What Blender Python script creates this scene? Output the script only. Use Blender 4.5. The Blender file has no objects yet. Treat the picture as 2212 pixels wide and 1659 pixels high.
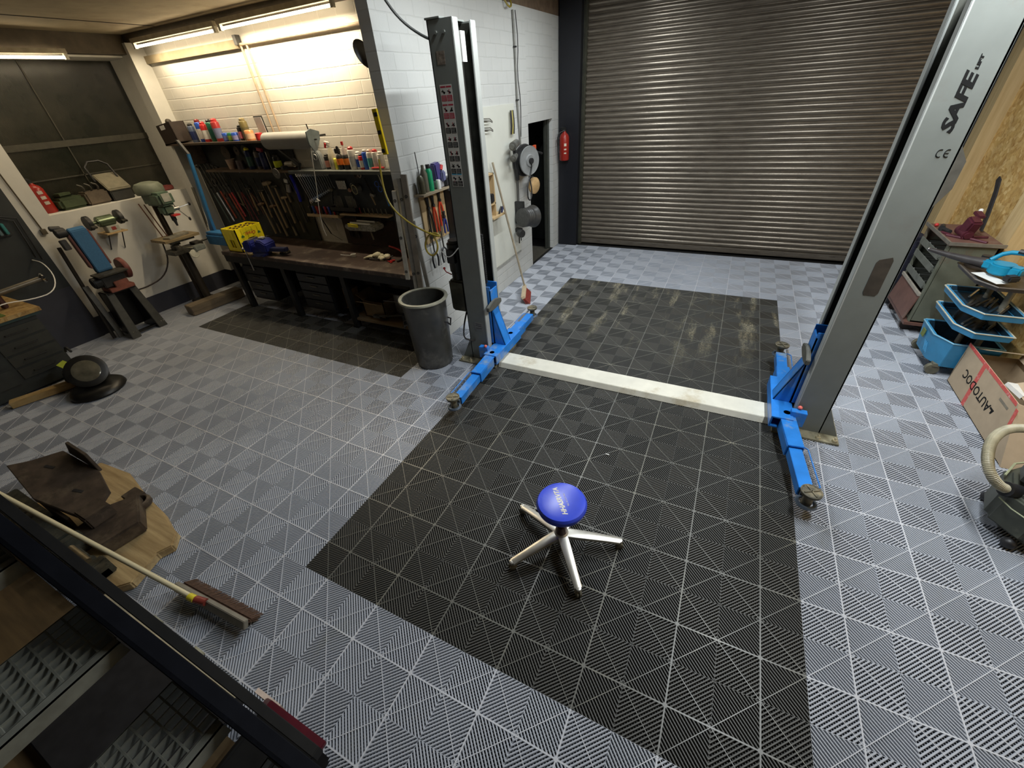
import bpy, bmesh, math, random
import numpy as np
from mathutils import Vector, Matrix, Euler
PI=math.pi; random.seed(7)
S=bpy.context.scene; C=S.collection
# ---------------- camera ----------------
FW,FH=2212,1659
cd=bpy.data.cameras.new('camera'); cam=bpy.data.objects.new('camera',cd); C.objects.link(cam)
cd.sensor_fit='HORIZONTAL'; cd.sensor_width=36.0; cd.lens=36.0*885.743/FW; cd.clip_start=0.02; cd.clip_end=60
R=Matrix([[0.899235, 0.432767, -0.063954], [0.204909, -0.545839, -0.812448], [-0.386509, 0.717477, -0.579515]])            # rows: right, down, forward
cam.matrix_world=Matrix.Translation((1.9869, -0.679, 2.4139)) @ Matrix(((R[0][0],-R[1][0],-R[2][0]),(R[0][1],-R[1][1],-R[2][1]),(R[0][2],-R[1][2],-R[2][2]))).to_4x4()
S.camera=cam
# ---------------- world, exposure ----------------
w=bpy.data.worlds.new('World'); S.world=w; w.use_nodes=True
w.node_tree.nodes['Background'].inputs[0].default_value=(.55,.62,.8,1)
w.node_tree.nodes['Background'].inputs[1].default_value=0.02
vs=S.view_settings; vs.view_transform='Standard'; vs.look='None'; vs.exposure=0.0; vs.gamma=1.0; vs.use_curve_mapping=False
S.cycles.max_bounces=8; S.cycles.diffuse_bounces=4; S.cycles.glossy_bounces=3; S.cycles.sample_clamp_indirect=4.0
try:
    S.cycles.use_denoising=True; S.cycles.denoiser='OPENIMAGEDENOISE'
except Exception: pass
# lamp strengths (used by the tube lamp builder)
BAY_POWER=82.0; ALC_POWER=35.0; LEFT_POWER=6.0
COOL=(0.93,0.98,1.0); WARM=(1.0,0.82,0.56)
# ---------------- materials ----------------
def nodes(name):
    m=bpy.data.materials.new(name); m.use_nodes=True; nt=m.node_tree
    return m,nt,nt.nodes['Principled BSDF']
def N(nt,t,**k):
    n=nt.nodes.new(t)
    for a,b in k.items(): setattr(n,a,b)
    return n
def ramp(nt,fac,stops,interp='LINEAR'):
    r=N(nt,'ShaderNodeValToRGB'); r.color_ramp.interpolation=interp
    e=r.color_ramp.elements
    while len(e)<len(stops): e.new(.5)
    for i,(p,c) in enumerate(stops):
        e[i].position=p; e[i].color=(*c,1)
    nt.links.new(fac,r.inputs[0]); return r.outputs[0]
def coords(nt,scale=(1,1,1),rot=(0,0,0)):
    tc=N(nt,'ShaderNodeTexCoord'); mp=N(nt,'ShaderNodeMapping')
    mp.inputs['Scale'].default_value=scale; mp.inputs['Rotation'].default_value=rot
    nt.links.new(tc.outputs['Object'],mp.inputs[0]); return mp.outputs[0]
def noise(nt,vec,scale,detail=4,rough=.55):
    n=N(nt,'ShaderNodeTexNoise'); n.inputs['Scale'].default_value=scale; n.inputs['Detail'].default_value=detail; n.inputs['Roughness'].default_value=rough
    nt.links.new(vec,n.inputs['Vector']); return n.outputs['Fac']
def bump(nt,b,h,strength=.2,dist=.005):
    bn=N(nt,'ShaderNodeBump'); bn.inputs['Strength'].default_value=strength; bn.inputs['Distance'].default_value=dist
    nt.links.new(h,bn.inputs['Height']); nt.links.new(bn.outputs[0],b.inputs['Normal'])
def mix(nt,f,a,b,mode='MIX'):
    m=N(nt,'ShaderNodeMix',data_type='RGBA',blend_type=mode)
    if isinstance(f,(int,float)): m.inputs[0].default_value=f
    else: nt.links.new(f,m.inputs[0])
    for s,v in ((m.inputs[6],a),(m.inputs[7],b)):
        if isinstance(v,tuple): s.default_value=(*v,1) if len(v)==3 else v
        else: nt.links.new(v,s)
    return m.outputs[2]
_MC={}
def mat(name,col,rough=.5,metal=0.0,var=.25,scale=14,stain=None,stain_amt=.5,bmp=.0,emit=0,spec=None,alpha=None,trans=0):
    """painted / plastic / metal surface with uneven tone, optional second stain colour"""
    if name in _MC: return _MC[name]
    m,nt,b=nodes(name)
    v=coords(nt); f=noise(nt,v,scale)
    lo=tuple(c*(1-var) for c in col); hi=tuple(min(1,c*(1+var*.6)) for c in col)
    c=ramp(nt,f,[(.3,lo),(.7,hi)])
    if stain:
        f2=noise(nt,v,scale*.35,6,.7)
        k=ramp(nt,f2,[(.62-.3*stain_amt,(0,0,0)),(.75-.2*stain_amt,(1,1,1))])
        c=mix(nt,k,c,stain)
    nt.links.new(c,b.inputs['Base Color'])
    b.inputs['Roughness'].default_value=rough; b.inputs['Metallic'].default_value=metal
    if bmp: bump(nt,b,noise(nt,v,scale*4),bmp,.002)
    if emit:
        b.inputs['Emission Color'].default_value=(*col,1); b.inputs['Emission Strength'].default_value=emit
    if spec is not None: b.inputs['Specular IOR Level'].default_value=spec
    if trans: b.inputs['Transmission Weight'].default_value=trans
    _MC[name]=m; return m
def brick_mat(name,col,mortar,bw,bh,axis='XZ',off=.5,bstr=.5,dirt=(.5,.5,.48),msize=.008):
    m,nt,b=nodes(name)
    tc=N(nt,'ShaderNodeTexCoord'); sx=N(nt,'ShaderNodeSeparateXYZ'); cx=N(nt,'ShaderNodeCombineXYZ')
    nt.links.new(tc.outputs['Object'],sx.inputs[0])
    nt.links.new(sx.outputs[0 if axis=='XZ' else 1],cx.inputs[0]); nt.links.new(sx.outputs[2],cx.inputs[1])
    br=N(nt,'ShaderNodeTexBrick'); br.offset=off
    br.inputs['Scale'].default_value=1; br.inputs['Brick Width'].default_value=bw; br.inputs['Row Height'].default_value=bh
    br.inputs['Mortar Size'].default_value=msize; br.inputs['Mortar Smooth'].default_value=.6
    br.inputs['Color1'].default_value=(*col,1); br.inputs['Color2'].default_value=(*[c*.96 for c in col],1); br.inputs['Mortar'].default_value=(*mortar,1)
    n0=N(nt,'ShaderNodeTexNoise'); n0.inputs['Scale'].default_value=6; nt.links.new(cx.outputs[0],n0.inputs['Vector'])
    wob=N(nt,'ShaderNodeVectorMath',operation='SCALE'); nt.links.new(n0.outputs['Color'],wob.inputs[0]); wob.inputs['Scale'].default_value=.012
    add=N(nt,'ShaderNodeVectorMath',operation='ADD'); nt.links.new(cx.outputs[0],add.inputs[0]); nt.links.new(wob.outputs[0],add.inputs[1])
    nt.links.new(add.outputs[0],br.inputs['Vector'])
    f=noise(nt,tc.outputs['Object'],5,6,.7)
    k=ramp(nt,f,[(.45,(0,0,0)),(.9,(.6,.6,.6))])
    c=mix(nt,k,br.outputs['Color'],dirt)
    nt.links.new(c,b.inputs['Base Color']); b.inputs['Roughness'].default_value=.85
    inv=N(nt,'ShaderNodeMath',operation='SUBTRACT'); inv.inputs[0].default_value=1; nt.links.new(br.outputs['Fac'],inv.inputs[1])
    ad=N(nt,'ShaderNodeMath',operation='MULTIPLY_ADD'); nt.links.new(noise(nt,tc.outputs['Object'],60,4),ad.inputs[0]); ad.inputs[1].default_value=.25; nt.links.new(inv.outputs[0],ad.inputs[2])
    bump(nt,b,ad.outputs[0],bstr,.012); return m
def osb_mat(name,k=1.0,gap=(.33,.19,.06)):
    m,nt,b=nodes(name)
    v=coords(nt); base=None
    cols=[((.42,.24,.07),(.62,.40,.14)),((.54,.34,.11),(.70,.50,.22))]
    outs=[]
    for i,(rot,sc) in enumerate((((.5,.4,.6),(18,70,26)),((1.9,.2,2.2),(60,22,30)))):
        vv=coords(nt,sc,rot); vo=N(nt,'ShaderNodeTexVoronoi'); vo.inputs['Scale'].default_value=1; vo.inputs['Randomness'].default_value=1
        nt.links.new(vv,vo.inputs['Vector'])
        sp=N(nt,'ShaderNodeSeparateColor'); nt.links.new(vo.outputs['Color'],sp.inputs[0])
        outs.append((ramp(nt,sp.outputs[0],[(0,tuple(c*k for c in cols[i][0])),(1,tuple(c*k for c in cols[i][1]))]),sp.outputs[1]))
    f=ramp(nt,outs[1][1],[(.45,(0,0,0)),(.55,(1,1,1))])
    c=mix(nt,f,outs[0][0],outs[1][0])
    g=ramp(nt,noise(nt,v,9,5),[(.3,tuple(x*k for x in gap)),(.55,(1,1,1))])
    c=mix(nt,.45,c,g,'MULTIPLY')
    nt.links.new(c,b.inputs['Base Color']); b.inputs['Roughness'].default_value=.6
    bump(nt,b,outs[0][1],.15,.002); return m
def wood_mat(name,c1,c2,axis=0,scale=6,rough=.6):
    if name in _MC: return _MC[name]
    m,nt,b=nodes(name)
    sc=[22,22,22]; sc[axis]=1.6
    v=coords(nt,tuple(sc)); f=noise(nt,v,scale/6,5,.65)
    c=ramp(nt,f,[(.3,c1),(.68,c2)]); nt.links.new(c,b.inputs['Base Color']); b.inputs['Roughness'].default_value=rough
    bump(nt,b,f,.12,.002); _MC[name]=m; return m
def dusty_mat(name,col,dust,rough,lo,hi,scale=3.0,stretch=(1,.35,1),fine=60):
    m,nt,b=nodes(name)
    v=coords(nt,stretch); f=noise(nt,v,scale,6,.65); g=noise(nt,coords(nt),fine,3,.6)
    mm=N(nt,'ShaderNodeMath',operation='MULTIPLY'); nt.links.new(ramp(nt,f,[(lo,(0,0,0)),(hi,(1,1,1))]),mm.inputs[0]); nt.links.new(ramp(nt,g,[(.35,(.15,.15,.15)),(.65,(1,1,1))]),mm.inputs[1])
    c=mix(nt,mm.outputs[0],col,dust)
    v2=ramp(nt,noise(nt,coords(nt),1.1,3),[(.3,(.82,.82,.82)),(.7,(1,1,1))])
    c=mix(nt,1.0,c,v2,'MULTIPLY')
    nt.links.new(c,b.inputs['Base Color']); b.inputs['Roughness'].default_value=rough
    return m
def sock(m): return m
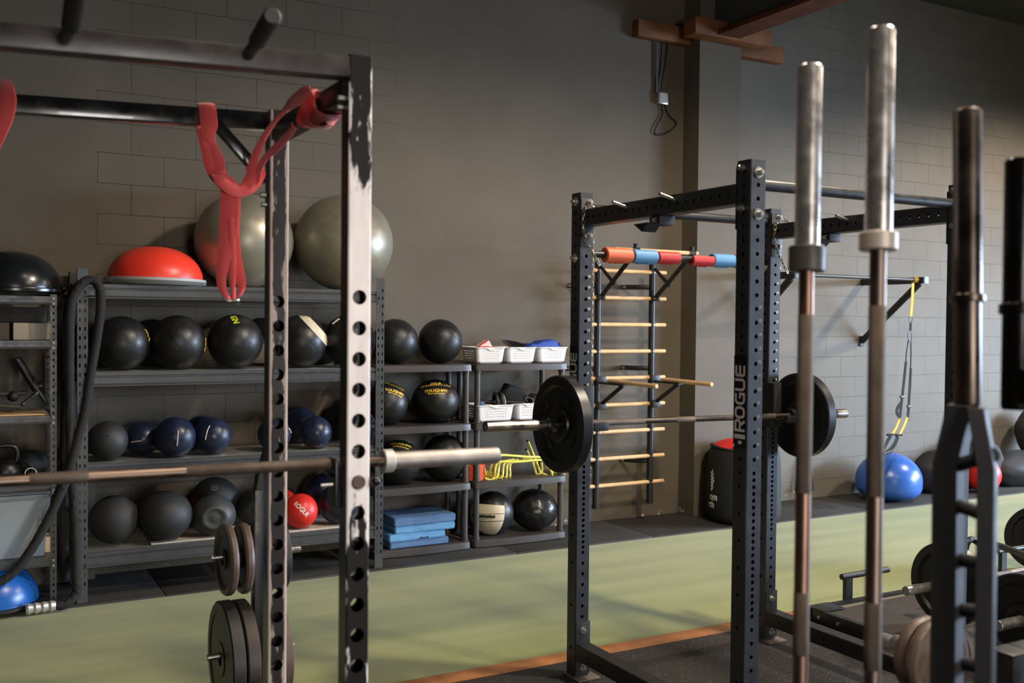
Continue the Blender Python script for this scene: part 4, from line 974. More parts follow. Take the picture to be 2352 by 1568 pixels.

# # #

## Description of the task
Report every line containing the word "Python" from the listing above.

## Output below
What Blender Python script creates this scene? Output the script only. Use Blender 4.5. The Blender file has no objects yet. Treat the picture as 2212 pixels wide and 1659 pixels high.
Continue the Blender Python script for this scene: part 4, from line 974. More parts follow. Take the picture to be 2352 by 1568 pixels.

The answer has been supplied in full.